In fact, religious people invariably assume that this sort of "rationalizing" approach to thinking is the norm.  This is one of the reasons they so often accuse non-believers of rejecting god because they don't want to follow god's rules.  They assume that we, too, are simply rationalizing our pre-formed desires.

In my opinion this sort of argument is another of those non-arguments in which the religious are implicitly admitting that they know their beliefs are delusions.  At the very least, they are admitting to rationalizing--especially if they say they think you are doing it because that is what everybody does.

If they do say such a thing to you, try to get them to admit that they have just implicitly admitted that this is how they think about religion.  That they are rationalizing their desires rather than rationally seeking the truth.

Then, you can quote or paraphrase Richard Feynman, who said in a lecture in 1964 (speaking about the scientific process):
"The first principle is that you must not fool yourself, and you are the easiest person to fool."
One of the best paraphrases of this that I have heard came from Prof. Lawrence Krauss, who rendered it as "the easiest person to fool is yourself".

If need be, you can follow up by explaining that fooling yourself (rationalizing) can have deadly real world consequences.  Feynman was on the committee that investigated the Challenger disaster in the 1980's.  In the committee's report there is a sentence that has Feynman's imprint:
"For a successful technology, reality must take precedence over public relations, for nature cannot be fooled." 
Science provides the tools--the process--to avoid fooling oneself and avoid the inevitable disaster when nature is not fooled.  That process is infinitely superior to the one taken by the religious mindset, which is that something is true only if they want it to be true.

Monday, March 4, 2013

Religion Is Like a Penis

I am sure most of you have seen or heard this before, but it is worth considering again not only because it is a great quotation to have handy to use against those who seek to proselytize but because of a little irony implicit in its words.

First, the quotation:

Religion is like a penis.
It's fine to have one.
It's fine to be proud of it.
But, please don't whip it out in public and start waving it around.
And PLEASE don't try to shove it down my children's throats.
--Author unknown

Some people like to change the last line to say "anyone's throat" rather than "my children's throats", but I left it this way to help make a point.

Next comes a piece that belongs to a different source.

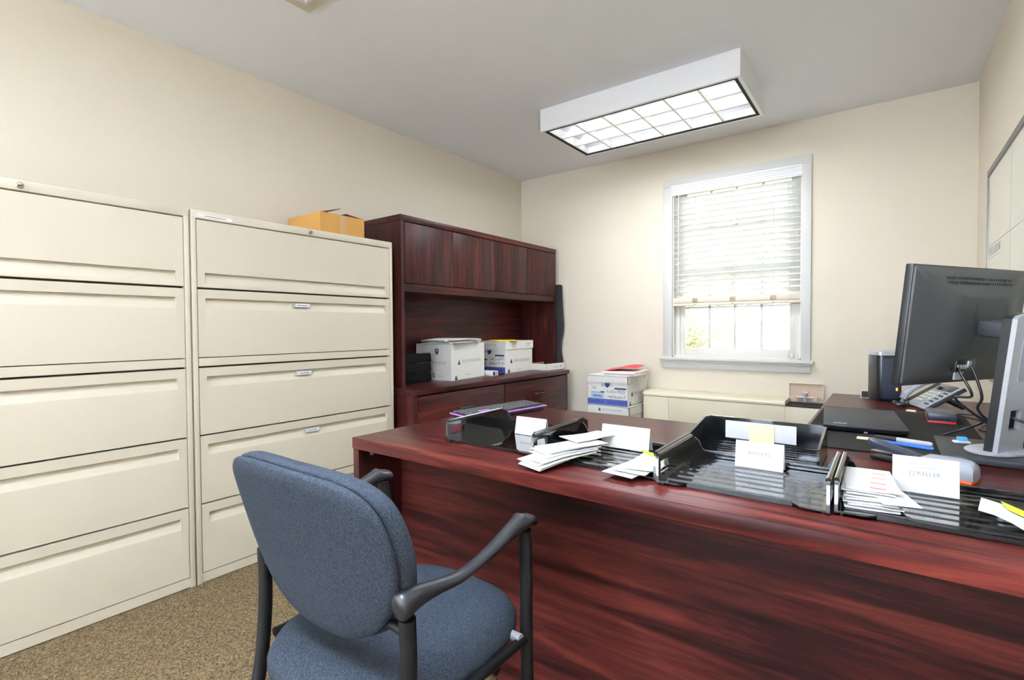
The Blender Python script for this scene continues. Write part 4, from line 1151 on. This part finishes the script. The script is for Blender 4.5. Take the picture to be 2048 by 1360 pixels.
mb.rings([[(x, yy, .009 + zz * s) for yy, zz in ((-.026, 0), (.026, 0), (.026, .030), (.018, .042), (0, .046), (-.018, .042), (-.026, .030))] for x, s in ((0, .7), (.02, .95), (.075, 1), (.098, .92), (.106, .7))])
mb.build('body', GREYPL, t, smooth=50)
mb = MB(); mb.M = GM; mb.box(.0, .104, -.027, .027, 0, .009, .002); mb.build('orange_base', ORANGE, t)

# ------------------------------------------------------------------ whiteboard on the right wall
t = thing('whiteboard', 'large framed whiteboard planner on the right wall', 'whiteboard', (W, -1.7, 1.2))
wy1, wy0, wz1, wz0 = -.535, -2.75, 1.862, .86; wf = W - .018
MB().box(W - .014, W - .001, wy0, wy1, wz0, wz1).build('panel', BOARD, t)
mb = MB(); mb.box(wf - .004, W - .001, wy0 - .01, wy1, wz1 - .010, wz1 + .020, .004); mb.box(wf - .002, W - .001, wy0 - .01, wy1, wz0 - .018, wz0 + .006, .003)
mb.box(wf - .002, W - .001, wy1 - .004, wy1 + .006, wz0, wz1 + .006, .002); mb.box(wf - .002, W - .001, wy0 - .01, wy0, wz0, wz1)
mb.build('frame', ALU, t)
mb = MB(); xq = W - .0145
mb.box(xq, xq + .001, wy0, wy1, 1.500, 1.503); 
for yy in (-1.125, -1.70, -2.28): mb.box(xq, xq + .001, yy, yy + .003, wz0, wz1)
mb.box(xq, xq + .001, -.86, -.56, 1.436, 1.439)
mb.build('ruling', GREYP, t)
text_mesh('LOCATION', .055, frame((W - .0145, -.565, 1.468), (0, -1, 0), (0, 0, 1)), GREYP, t, sx=1.15)

# ------------------------------------------------------------------ guest chair
t = thing('guest_chair', 'blue grey upholstered guest chair with black arms facing the desk', 'chair', (1.99, -3.27, 0))
def se(n_, hw, hd, e=2.6):
    o_ = []
    for k in range(n_):
        a = 2 * math.pi * k / n_; c, s = math.cos(a), math.sin(a)
        o_.append((hw * math.copysign(abs(c) ** (2 / e), c), hd * math.copysign(abs(s) ** (2 / e), s)))
    return o_
# seat cushion
so = se(56, 1, 1, 2.9); mb = MB(); R = []
scx, scy, shw, shd = 1.980, -3.262, .232, .262
def seatz(u, v): return .466 - .014 * (u * u) * 0.6 - .030 * max(0, -v - .55) ** 1.4 - .022 * max(0, v - .6)
for s, dz in ((.05, 0), (.4, 0), (.7, 0), (.88, -.004), (.96, -.014), (1.0, -.032), (.995, -.050), (.95, -.066), (.80, -.074), (.05, -.076)):
    R.append([(scx + shw * u * s * (1 - .06 * max(0, -v)), scy + shd * v * s, seatz(u * s, v * s) + dz) for u, v in so])
mb.rings(R); mb.build('seat', FAB, t, smooth=70)
MB().box(scx - .17, scx + .17, scy - .19, scy + .19, .372, .392, .006).build('seat_pan', BLKM, t)
# back: outline in (x offset, z)
half = [(0, .856), (.08, .856), (.155, .852), (.205, .840), (.236, .816), (.250, .780), (.255, .735), (.252, .690), (.240, .645), (.212, .598), (.170, .556), (.115, .528), (.06, .516), (0, .513)]
full = half + [(-x, z) for x, z in half[-2:0:-1]]
ol = [(p.x, p.y) for p in smooth_curve([(x, z, 0) for x, z in full], 3, True)]
bxc, zc0 = 1.970, .690
def backpt(x, z, n_):
    yb = -3.487 - .2565 * (z - .70) - .42 * (z - .70) ** 2 + .25 * x * x
    return (bxc + x, yb + n_, z)
def pillow(layers, mat, nm, parent=t):
    m = MB(); R = []
    for s, off, n_ in layers:
        R.append([backpt(x * s + math.copysign(off, x) * (abs(x) > 1e-6) * min(1, abs(x) / .2), zc0 + (z - zc0) * s + off * (z - zc0) / .17, n_) for x, z in ol])
    m.rings(R); return m.build(nm, mat, parent, smooth=70)
bk = pillow([(.03, 0, .010), (.5, 0, .010), (.8, 0, .010), (.95, .004, .010), (.985, .003, .015), (1.0, .002, .028), (.99, .002, .042), (.96, 0, .052), (.8, 0, .058), (.5, 0, .060), (.03, 0, .060)], FAB, 'backrest')
pillow([(.03, 0, .012), (.93, 0, .012), (.975, 0, .008), (.985, 0, .002), (.975, 0, -.004), (.945, 0, -.009), (.80, 0, -.013), (.4, 0, -.015), (.03, 0, -.015)], FAB, 'back_shell', bk)
# legs and arms
for sx in (-1, 1):
    lx = 1.977 + sx * .241
    # front leg rises to the arm
    MB().tube(smooth_curve([(lx, -3.082, 0.0), (lx, -3.088, .2), (lx, -3.093, .45), (lx, -3.094, .60), (lx - (.010 if sx < 0 else 0), -3.098, .652 + (.020 if sx < 0 else 0))], 4), .0150, 12).build('leg', FRAMEBLK, t)
    MB().tube(smooth_curve([(lx, -3.560, 0.0), (lx, -3.505, .16), (lx + .001, -3.462, .33), (lx + .001, -3.446, .48), (lx, -3.446, .612)], 5), .0150, 12).build('leg', FRAMEBLK, t)
    pts = smooth_curve([(lx + sx * .004, -3.470, .640), (lx + sx * .004, -3.430, .644), (lx, -3.38, .638), (lx, -3.31, .632), (lx, -3.23, .645), (lx, -3.16, .664), (lx, -3.105, .676), (lx, -3.076, .668)], 5)
    if sx < 0:
        for p in pts: p.z += .020 * min(1, max(0, (p.y + 3.40) / .15)); p.x += -.012 + .060 * min(1, max(0, (-3.36 - p.y) / .06))
    n_ = len(pts); wd = []; hh = []
    for i in range(n_):
        u = i / (n_ - 1)
        wd.append(.020 - .006 * math.sin(math.pi * min(1, u * 1.15)) + (.004 if u > .8 else 0)); hh.append(.025 - .014 * math.sin(math.pi * min(1, max(0, u - .05) * 1.2)) if u < .85 else .013)
    wd[0] *= .82; hh[0] *= .82; wd[-1] *= .55; hh[-1] *= .55
    MB().tube(pts, wd, 14, ry=hh).build('armrest', ARMBLK, t, smooth=60)
    MB().tube([(lx, -3.425, .405), (lx, -3.1, .405)], .011, 8).build('side_rail', FRAMEBLK, t)
    MB().cyl((lx - sx * .06, -3.12, .415), (lx + sx * .004, -3.12, .415), .010, 10).build('seat_bolt', GREYPL, t)
    MB().tube([(lx, -3.446, .585), (lx - sx * .060, -3.440, .585)], .009, 14).build('back_bracket', FRAMEBLK, t)
mb = MB(); mb.tube([(1.736, -3.20, .385), (2.218, -3.20, .385)], .011, 8); mb.tube([(1.736, -3.40, .385), (2.218, -3.40, .385)], .011, 8); mb.build('cross_rail', FRAMEBLK, t)

# ------------------------------------------------------------------ light
wd_ = bpy.data.worlds.new('daylight'); scn.world = wd_; wd_.use_nodes = True
nt = wd_.node_tree; bg = nt.nodes['Background']
sky = nt.nodes.new('ShaderNodeTexSky'); sky.sky_type = 'HOSEK_WILKIE'; sky.turbidity = 8.0; sky.sun_direction = V((.3, -.5, .8)).normalized()
mxn = nt.nodes.new('ShaderNodeMix'); mxn.data_type = 'RGBA'; mxn.inputs['Factor'].default_value = .85
mxn.inputs['B'].default_value = (1, 1, 1, 1)
nt.links.new(sky.outputs['Color'], mxn.inputs['A']); nt.links.new(mxn.outputs['Result'], bg.inputs['Color'])
bg.inputs['Strength'].default_value = 5.5

def area(name, loc, aim, size, power, color=(1, 1, 1), sy=None):
    l = bpy.data.lights.new(name, 'AREA'); l.energy = power; l.color = color; l.size = size
    if sy: l.shape = 'RECTANGLE'; l.size_y = sy
    o_ = bpy.data.objects.new(name, l); col.objects.link(o_); o_.location = loc
    o_.rotation_euler = (V(aim) - V(loc)).to_track_quat('-Z', 'Y').to_euler()
    return o_
# the light the louvred fixture throws down
tl_ = area('ceiling_light_lamp', (1.6465, -.927, 2.386), (1.6465, -.927, 0), 1.14, 21, (.90, .95, 1), .53)

# unseen flash, a second head added to even out the light: one bounced off the ceiling, one off the far wall behind the camera
for loc, aim, spr, pw in (((2.62, -3.98, 1.72), (2.40, -4.02, 2.53), 95, 165), ((2.0, -4.9, 1.55), (1.0, -8.5, .8), 100, 560)):
    fl_ = area('bounce_fill_flash', loc, aim, .14, pw, (.74, .87, 1.03))
    fl_.data.spread = math.radians(spr)

# ------------------------------------------------------------------ camera
cam = bpy.data.cameras.new('camera'); co = bpy.data.objects.new('camera', cam); col.objects.link(co)
cam.sensor_width = 36; cam.lens = 1011.97 * 36 / 2048; cam.clip_start = .02
right = V((0.8019414, 0.5973750, -0.0057462)); upv = V((-0.0091122, 0.0218490, 0.9997198)); fwd = V((-0.5973331, 0.8016643, -0.0229650))
m = Matrix((right, upv, -fwd)).transposed().to_4x4(); m.translation = V((2.8754, -4.0237, 1.1082))
co.matrix_world = m
scn.camera = co
scn.view_settings.view_transform = 'Standard'; scn.view_settings.look = 'None'; scn.view_settings.exposure = 0.46; scn.view_settings.gamma = 1.0
scn.view_settings.use_curve_mapping = False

This quotation is a summation of the "live and let live" viewpoint so often espoused by many believers and non-believers alike.  As I have pointed out, this sort of philosophy has to be a two way street.  Both sides have to agree to live and let live and then actually follow through on their agreement.  Otherwise, the notion is empty words at best, a complete capitulation by one side at worst.  Therein lies the problem.

The trouble is that religious people don't seem to be capable of living up to the "live and let live" sentiment.  Partly, this is because many religions actually require their members to actively recruit new members.  It is also partly because most religious people truly believe that there are dire consequences awaiting anyone who does not belong to their particular church.  They consequently feel it incumbent on them to try to "save" the rest of us.

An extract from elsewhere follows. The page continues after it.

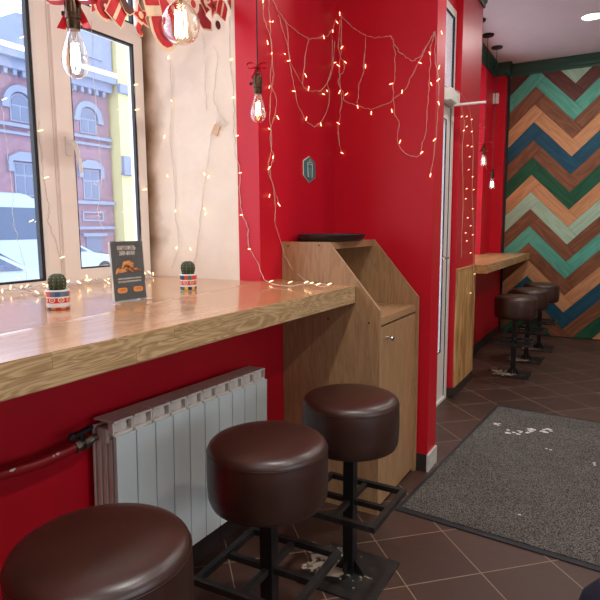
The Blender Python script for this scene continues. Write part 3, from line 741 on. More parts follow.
# ------------------------------------------------------------------ pendant lamps
def bow(bm, s, z=0):
    """ribbon bow: two loops, knot and two tails, roughly in the xz-plane"""
    for sg in (-1, 1):
        L_ = [(0, 0, z), (sg*.5*s, .12*s, z+.42*s), (sg*1.0*s, 0, z+.30*s), (sg*.95*s, -.12*s, z-.10*s), (sg*.45*s, -.05*s, z-.12*s), (0, 0, z)]
        P = smooth_path(L_, 4)
        v0 = [bm.verts.new(p+Vector((0, -.22*s, 0))) for p in P]; v1 = [bm.verts.new(p+Vector((0, .22*s, 0))) for p in P]
        for i in range(len(P)-1): bm.faces.new([v0[i], v0[i+1], v1[i+1], v1[i]])
        T = smooth_path([(0, 0, z), (sg*.25*s, .1*s, z-.5*s), (sg*.55*s, 0, z-1.1*s)], 4)
        v0 = [bm.verts.new(p+Vector((-.12*s, -.1*s, 0))) for p in T]; v1 = [bm.verts.new(p+Vector((.16*s, .1*s, 0))) for p in T]
        for i in range(len(T)-1): bm.faces.new([v0[i], v0[i+1], v1[i+1], v1[i]])
    lathe(bm, [(0, -.14*s), (.14*s, -.08*s), (.16*s, 0), (.14*s, .08*s), (0, .14*s)], 10, (0, 0, z))
    bmesh.ops.solidify(bm, geom=bm.faces[:], thickness=.0008)
def pendant(x, y_, zb, label, bulb='st', rib=1.0, ribmat='ribbon', hot=False, zc=CEIL, rz=.5, grp='filament bulb pendants', rz_off=0):
    """zb = bottom of the bulb"""
    t = thing('pendant_lamp', label, 'pendant lamp', (x, y_, zc), 0, grp)
    if bulb == 'st':
        prof = [(0, 0), (.012, .001), (.024, .010), (.031, .026), (.032, .042), (.027, .066), (.018, .095), (.013, .112), (.0125, .118)]; hb = .118
    else:
        prof = [(0, 0), (.022, .004), (.040, .014), (.055, .034), (.062, .060), (.060, .084), (.048, .108), (.030, .126), (.017, .138), (.0135, .148)]; hb = .148
    z0 = zb-zc
    bm = bmesh.new(); lathe(bm, prof, 28, (0, 0, z0)); b = link('bulb', bm, M['bulbglass'], t, True)
    bm = bmesh.new()
    if bulb == 'st':
        for i in range(4):
            a = 2*PI*i/4+.4; tube(bm, [(.010*math.cos(a), .010*math.sin(a), z0+.030), (.007*math.cos(a), .007*math.sin(a), z0+.082)], .0013 if not hot else .0022, 6)
    else:
        for i in range(6):
            a = 2*PI*i/6; tube(bm, [(.020*math.cos(a), .020*math.sin(a), z0+.028), (.017*math.cos(a), .017*math.sin(a), z0+.108)], .0019, 6)
    link('filament', bm, M['filament_hot' if hot else 'filament'], b)
    bm = bmesh.new(); tube(bm, [(0, 0, z0+(.075 if bulb == 'st' else .105)), (0, 0, z0+hb)], [.002, .006], 8); link('stem', bm, M['bulbglass'], b, True)
    bm = bmesh.new()
    lathe(bm, [(0, -.004), (.0145, -.004), (.0165, .004), (.0165, .018), (.019, .020), (.019, .030), (.017, .032), (.017, .062), (.012, .070), (.006, .074), (.004, .084), (0, .084)], 24, (0, 0, z0+hb))
    for i in range(8):
        a = 2*PI*i/8; bar(bm, (.0172*math.cos(a), .0172*math.sin(a), z0+hb+.034), (.0172*math.cos(a), .0172*math.sin(a), z0+hb+.060), .003, .003)
    s = link('socket', bm, M['brass'], t, True)
    bm = bmesh.new(); tube(bm, [(-.018, 0, z0+hb+.040), (-.030, 0, z0+hb+.040)], .003, 8); lathe(bm, [(0, -.006), (.006, -.004), (.006, .004), (0, .006)], 10, (-.034, 0, z0+hb+.040)); link('switch', bm, M['cord'], s, True)
    bm = bmesh.new(); tube(bm, [(0, 0, z0+hb+.083), (0, 0, -.020)], .0028, 8); link('cord', bm, M['cord'], t)
    bm = bmesh.new(); lathe(bm, [(0, -.024), (.010, -.024), (.05, -.018), (.056, -.010), (.056, -.001), (0, -.001)], 28); link('canopy', bm, M['cord'], t, True)
    if rib:
        bm = bmesh.new(); bow(bm, .040*rib); r = link('ribbon', bm, M[ribmat], t, False, (0, 0, z0+hb+.100+rz_off)); r.rotation_euler = (0, 0, rz)
    return t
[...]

More ominous than the concerted effort to "save our souls", however, is the situation where religious people believe that the rules of their religion are the only "correct" rules and trump anything that contradicts them, such as the law.  Such people will try to argue that we should change the law to reflect their beliefs and, when that doesn't work, will work behind the scenes to effectuate changes in society that effectively nullify the law.

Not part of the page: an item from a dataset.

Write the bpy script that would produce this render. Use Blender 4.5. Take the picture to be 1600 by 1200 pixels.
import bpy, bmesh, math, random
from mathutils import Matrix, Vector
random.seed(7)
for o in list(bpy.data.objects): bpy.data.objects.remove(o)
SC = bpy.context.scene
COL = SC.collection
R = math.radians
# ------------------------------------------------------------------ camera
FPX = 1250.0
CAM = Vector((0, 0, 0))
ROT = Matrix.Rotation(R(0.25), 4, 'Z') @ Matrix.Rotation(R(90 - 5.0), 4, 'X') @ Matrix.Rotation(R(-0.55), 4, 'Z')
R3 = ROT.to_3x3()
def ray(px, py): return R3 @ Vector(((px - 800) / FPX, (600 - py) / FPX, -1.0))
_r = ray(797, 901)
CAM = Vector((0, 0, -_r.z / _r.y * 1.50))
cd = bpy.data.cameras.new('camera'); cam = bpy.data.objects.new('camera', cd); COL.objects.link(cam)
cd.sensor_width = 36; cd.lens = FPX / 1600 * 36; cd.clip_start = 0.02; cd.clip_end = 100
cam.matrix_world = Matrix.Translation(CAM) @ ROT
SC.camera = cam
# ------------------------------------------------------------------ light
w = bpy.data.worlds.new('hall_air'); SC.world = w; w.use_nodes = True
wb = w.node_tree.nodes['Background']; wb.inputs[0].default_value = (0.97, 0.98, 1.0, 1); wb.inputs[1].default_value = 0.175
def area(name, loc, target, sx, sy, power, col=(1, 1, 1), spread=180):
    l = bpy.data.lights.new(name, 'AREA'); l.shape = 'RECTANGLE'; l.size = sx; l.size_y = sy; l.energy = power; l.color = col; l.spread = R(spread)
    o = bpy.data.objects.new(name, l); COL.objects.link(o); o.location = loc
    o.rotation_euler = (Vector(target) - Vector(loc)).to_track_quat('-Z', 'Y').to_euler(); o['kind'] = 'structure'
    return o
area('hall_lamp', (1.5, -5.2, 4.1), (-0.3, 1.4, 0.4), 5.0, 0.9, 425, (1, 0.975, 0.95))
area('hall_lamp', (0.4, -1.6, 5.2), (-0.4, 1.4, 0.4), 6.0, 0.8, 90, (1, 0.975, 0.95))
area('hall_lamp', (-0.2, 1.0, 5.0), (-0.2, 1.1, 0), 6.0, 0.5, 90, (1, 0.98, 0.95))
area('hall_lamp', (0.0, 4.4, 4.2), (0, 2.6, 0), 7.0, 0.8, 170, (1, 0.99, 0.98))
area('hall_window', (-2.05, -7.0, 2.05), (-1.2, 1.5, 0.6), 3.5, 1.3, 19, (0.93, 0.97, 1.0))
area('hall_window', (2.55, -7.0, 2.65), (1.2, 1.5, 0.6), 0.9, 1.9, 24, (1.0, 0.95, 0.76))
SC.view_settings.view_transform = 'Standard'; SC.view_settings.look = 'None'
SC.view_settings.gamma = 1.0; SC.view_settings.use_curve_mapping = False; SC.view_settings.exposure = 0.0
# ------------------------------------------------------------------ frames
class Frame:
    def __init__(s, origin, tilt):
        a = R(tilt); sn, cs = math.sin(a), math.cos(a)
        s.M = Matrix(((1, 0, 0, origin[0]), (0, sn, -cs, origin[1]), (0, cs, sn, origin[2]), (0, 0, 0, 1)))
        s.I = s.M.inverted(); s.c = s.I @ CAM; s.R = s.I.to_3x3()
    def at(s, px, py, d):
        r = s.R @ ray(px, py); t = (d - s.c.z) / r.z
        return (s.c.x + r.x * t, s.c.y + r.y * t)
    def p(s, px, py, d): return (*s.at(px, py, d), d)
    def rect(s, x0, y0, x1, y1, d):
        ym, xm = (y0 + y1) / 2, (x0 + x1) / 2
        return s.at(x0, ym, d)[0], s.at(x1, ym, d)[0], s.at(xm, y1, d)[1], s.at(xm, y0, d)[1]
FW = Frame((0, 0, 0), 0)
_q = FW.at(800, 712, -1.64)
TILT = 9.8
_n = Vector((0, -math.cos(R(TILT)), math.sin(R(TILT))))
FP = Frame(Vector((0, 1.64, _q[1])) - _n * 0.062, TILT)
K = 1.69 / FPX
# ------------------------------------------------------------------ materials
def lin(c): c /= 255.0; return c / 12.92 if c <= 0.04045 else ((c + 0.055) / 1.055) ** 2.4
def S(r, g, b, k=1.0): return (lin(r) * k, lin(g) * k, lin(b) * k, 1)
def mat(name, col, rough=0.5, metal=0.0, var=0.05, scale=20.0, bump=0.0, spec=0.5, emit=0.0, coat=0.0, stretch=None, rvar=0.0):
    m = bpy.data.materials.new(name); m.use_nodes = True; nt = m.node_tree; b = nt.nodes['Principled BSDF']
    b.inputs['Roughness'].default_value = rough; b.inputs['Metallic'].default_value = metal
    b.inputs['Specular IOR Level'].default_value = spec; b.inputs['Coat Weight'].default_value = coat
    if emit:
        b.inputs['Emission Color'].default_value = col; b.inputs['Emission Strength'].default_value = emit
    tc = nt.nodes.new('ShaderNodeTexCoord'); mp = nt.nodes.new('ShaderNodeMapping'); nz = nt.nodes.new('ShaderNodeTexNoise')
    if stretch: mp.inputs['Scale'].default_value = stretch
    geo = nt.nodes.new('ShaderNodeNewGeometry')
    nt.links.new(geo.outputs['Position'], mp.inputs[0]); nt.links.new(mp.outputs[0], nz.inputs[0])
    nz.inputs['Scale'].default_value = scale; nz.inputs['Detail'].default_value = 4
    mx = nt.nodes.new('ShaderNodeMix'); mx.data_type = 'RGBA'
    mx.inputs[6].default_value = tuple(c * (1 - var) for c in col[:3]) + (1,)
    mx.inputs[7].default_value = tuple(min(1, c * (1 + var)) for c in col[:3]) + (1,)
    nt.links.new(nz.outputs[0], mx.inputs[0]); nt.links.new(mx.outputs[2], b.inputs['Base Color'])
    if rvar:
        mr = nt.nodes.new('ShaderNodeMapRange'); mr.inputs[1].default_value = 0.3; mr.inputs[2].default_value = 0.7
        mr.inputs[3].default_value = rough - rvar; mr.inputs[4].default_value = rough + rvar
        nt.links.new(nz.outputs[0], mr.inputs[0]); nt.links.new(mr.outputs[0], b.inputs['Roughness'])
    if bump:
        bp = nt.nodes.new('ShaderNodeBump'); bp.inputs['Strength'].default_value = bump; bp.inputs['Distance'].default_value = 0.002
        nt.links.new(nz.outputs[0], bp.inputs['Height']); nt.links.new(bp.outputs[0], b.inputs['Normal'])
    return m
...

This sort of behavior clearly does not constitute allowing others to lead their lives as they see fit.  Instead, it is a dishonest, and sometimes criminal, effort to interfere in the lives of others.

I would like to postulate that it is absurd to expect people to ever live up to the "live and let live" standard of religious freedom if they won't stop their priests and preachers from literally shoving their penises down the throats of the children in the congregation.

This is not only something to keep in mind, it is also something to point out to fellow non-believers who chastise you for being critical of religion.  The "live and let live" ideal is totally foreign to many, if not most, religious people.

Sunday, March 3, 2013

Prejudice in a Fancy Dress

Recently, I read "Crimes Against Logic:  Exposing the Bogus Arguments of Politicians, Priests, Journalists, and Other Serial Offenders", by Jamie Whyte, a young English philosopher.  I would have suggested a little re-organizing and editing to make the book more enjoyable to read, but other than that small criticism, I highly recommend it.

In the book, Mr. Whyte lists faith as one of his crimes against logic.  He does so for the same reason that I call religion dishonest:  Because it isn't honest to believe in one unproven and unprovable proposition while rejecting all similar propositions.  Mr. Whyte's phrase for this it the title of my post today:  Prejudice in a fancy dress.  He gets the credit for coining that phrase in this context, and I would suggest we all remember it for future discussions with the religious.

The religious have been taught that this sort of prejudicial thinking is actually a virtue.  They do not see it for what it is:  Intellectual dishonesty and an artificial form of racism.  Faith is intellectual dishonesty both in terms of the deliberate use of bad logic and in the way the fallacious conclusions are presented disguised as something other than what they really are.  And, it sets people against each other (often extremely so) on the basis of a fantasy.